While large enterprises are growing at a steady pace, the small cement manufacturing units are in no mood to continue their businesses. Due to internal as well as external competition among major players and unviable raw material costs, more than 80 per cent small cement manufacturers in Gujarat have shut down their units.

According to industry sources, the small cement manufacturers are unable to survive amidst competition from bigger players and as a result about 80 units have closed their plants in past six months.

Apparently, plants with capacity less than two million tonnes are classified under the mini cement plants category.

 

With major players like Ambuja, UltraTech, Sanghi, Jaypee and Digvijay have their units here in Gujarat, the total installed capacity in the state is well over 13 million tonnes.

"Raw materials like limestone, petroleum coke prices have risen by 30-40 per cent in past two years and as a result production costs have gone up by 30 per cent. As a result, gap in cement prices of large players and smaller ones also decreased," said Pravin Patel, managing director of Pyramid Cement Privet Limited and former president of Mini Cement Plant Association of Gujarat.
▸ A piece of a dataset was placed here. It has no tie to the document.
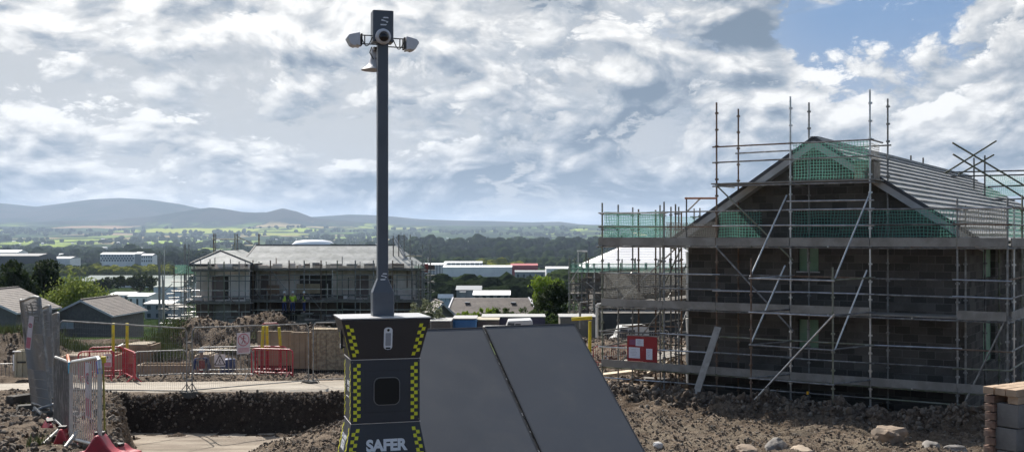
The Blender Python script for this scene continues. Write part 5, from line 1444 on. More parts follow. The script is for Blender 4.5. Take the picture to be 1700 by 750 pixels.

Internal competition has also been a riding factor currently. About five years ago there were only 15 mini cement plants in Gujarat but over a period of time several new plants got commissioned which has created unnatural competition within the industry, said Patel.

Amit Vachhani, who had his own cement factory, has moved out of the cement business to stock market.

"Some manufacturers tone down the quality of cement which results in loss of face for overall small players. Moreover, high prices of raw material has also increased the production cost," said Vachhani.

Having closed down units, the smaller cement players have switched over to other businesses like real estate and engineering.

According to industry sources, with the global meltdown and the Dubai World Crisis impacting exports of large cement players, their products found route into the domestic market, thereby competing with the smaller ones. "Now, there is only a marginal difference of Rs 10 to 15 per bag between the product of the big plants and those from the smaller units. Needless to say, consumers are snow going for the bigger brands. Currently, overall demand of cement has declined with construction work slowing down during monsoon. Add to that, production capacity and supply is currently higher than the demand which has resulted in reduction of cement prices. This has been quite damaging for us in the recent times," said Patel.

Gujarat has about 100 small cement manufacturing units, with each unit having production capacity of 100-150 tonnes per day. The small units provide employment to more than 10000 in the state.